Un premier programme de mobilité avec Erasmus l’emmène en Normandie, un second, dans le cadre de l’assistanat, lui fait poser ses valises à Toulouse. Elle comprend alors qu’elle veut enseigner. Contrairement à ce qu’elle avait envisagé jusqu’ici, elle ne veut pas enseigner le français en Italie, mais sa langue natale à l’étranger. L’Université Toulouse - Jean Jaurès lui offre l’opportunité de passer son DEA, puis de faire une thèse en co-tutelle avec Parme. Elle s’intéresse à la traduction des expressions somatiques entre les langues française et italienne. « Avoir du pif », « les dents longues », « le cœur sur la main »… Ces expressions qui font référence au corps humain pour exprimer un trait de caractère ou une humeur. Là où le français utilise beaucoup le nez, l’italien lui préfèrera l’usage du foie, explique-t-elle. Comprendre une langue et ses expressions permet de la traduire avec finesse. Là réside toute l’expertise d’Antonella Capra, qui confie passer au peigne fin les traductions qu’on lui soumet. La langue est un jeu, c’est précisément ce qui fascine la chercheure.

Si ces premiers pas dans la recherche sont consacrés à l’analyse de la nouvelle et du roman italiens contemporains, les travaux actuels d’Antonella Capra intègrent désormais pleinement sa passion première, le théâtre. Le jeu des mots rend une langue vivante, le jeu de scène lui donne chair. La traduction théâtrale porte en elle ses propres exigences. Elle doit être pensée pour l’oral, fidèle à la prosodie créée par l’auteur, car elle sera dite dans le corps de l’acteur, explique Antonella Capra. Enjoliver, aplatir, vouloir faire une phrase correcte parce que la langue d’arrivée le demande est proscrit dans la traduction théâtrale. Même si elle est publiée.
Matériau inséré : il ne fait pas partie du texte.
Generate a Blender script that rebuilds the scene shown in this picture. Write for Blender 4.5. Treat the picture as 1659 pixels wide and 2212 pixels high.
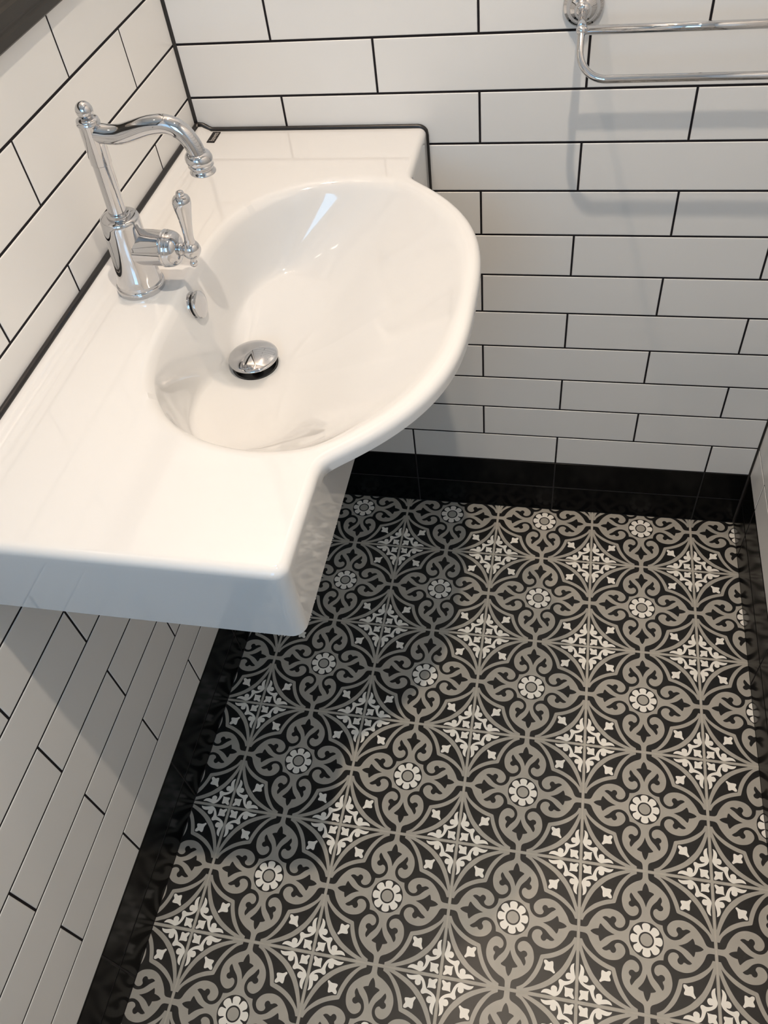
import bpy, bmesh, math, random
from mathutils import Vector, Matrix
from mathutils.geometry import tessellate_polygon

for o in list(bpy.data.objects):
    bpy.data.objects.remove(o)
S = bpy.context.scene
COL = S.collection
PI = math.pi

# ------------------------------------------------------------------ camera
cam_d = bpy.data.cameras.new('camera')
cam = bpy.data.objects.new('camera', cam_d)
COL.objects.link(cam)
cam_d.sensor_fit = 'VERTICAL'
cam_d.sensor_height = 36.0
cam_d.lens = 1779.43 / 2212.0 * 36.0
cam_d.clip_start = 0.01
RT = Vector((0.97799676, 0.18199395, -0.10198304))
DN = Vector((0.07549229, -0.76445112, -0.64024635))
FW = Vector((-0.19448201, 0.61845993, -0.76136986))
M = Matrix((RT, -DN, -FW)).transposed().to_4x4()
M.translation = Vector((0.57265, -1.18256, 1.40225))
cam.matrix_world = M
S.camera = cam

# ------------------------------------------------------------------ light, exposure
S.view_settings.view_transform = 'Standard'
S.view_settings.look = 'None'
S.view_settings.gamma = 1.0
S.view_settings.use_curve_mapping = False
S.view_settings.exposure = 0.0
S.cycles.sample_clamp_indirect = 4.0
S.cycles.use_denoising = True
S.cycles.max_bounces = 10

WORLD_STR = 0.3
WIN_W = 12.2
WIN_COL = (0.26, 0.62, 1.0)
CEIL = 2.32
LAMP_COL = (1.0, 0.83, 0.64)
LAMPS = [((0.17, -0.25), 8.3, 180, (1.0, 0.77, 0.585), 'round white recessed downlight in ceiling above the washbasin'),
         ((0.59, -0.78), 6.6, 114, (1.0, 0.845, 0.675), 'round white recessed downlight in middle of the ceiling')]
YF = -1.95     # wall behind the camera
XR = 0.9544    # right wall
WX0, WX1, WZ0, WZ1 = 0.06, 0.58, 1.20, 1.95   # window opening in the wall behind the camera

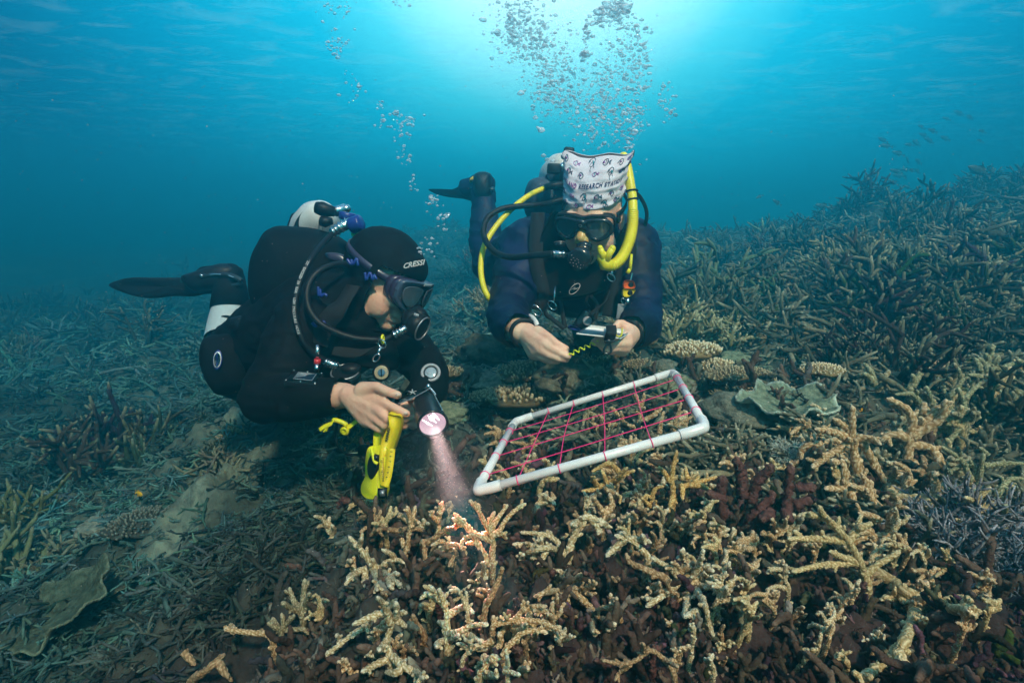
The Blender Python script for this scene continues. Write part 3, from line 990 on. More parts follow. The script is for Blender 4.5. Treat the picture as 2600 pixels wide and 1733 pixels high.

Antonella Capra traduit et met en scène de jeunes dramaturges italiens inédits en France. C’est l’objectif que s’est fixée la compagnie universitaire I Chiassosi (Les Tapageurs) qu’elle dirige aujourd’hui et dans laquelle elle a aussi été comédienne durant ses études. Les textes sont ensuite publiés en bilingue aux Presses Universitaires du Midi. Son nouveau projet porte sur le théâtre politique contemporain mettant en scène le fascisme et le néofascisme italien. Ni militant, ni engagé, ce théâtre politique met en lumière des sujets anodins du quotidien et soulève des questionnements, sans donner forcément de réponses. Un champ de recherche inédit qui nécessite de produire un apparat critique et qui, pourquoi pas, aboutira à un livre sous forme d’essai critique. Le papillon prend un nouvel envol.

 

Antonella Capra : Maîtresse de conférences, enseigne l'italien, chercheure sur l'étude de la traduction des littératures contemporaines italienne et française, le roman et la nouvelle italiens contemporains, le théâtre italien contemporain, au sein du laboratoire "Il Laboratorio" de l'UT2J. Directrice de la collection bilingue "Nouvelles Scènes Italien" aux Presses Universitaires du Midi. Responsable de la compagnie universitaire I Chiassosi, dans le cadre du projet « Universcènes » de l’Université de Toulouse - Jean Jaurès.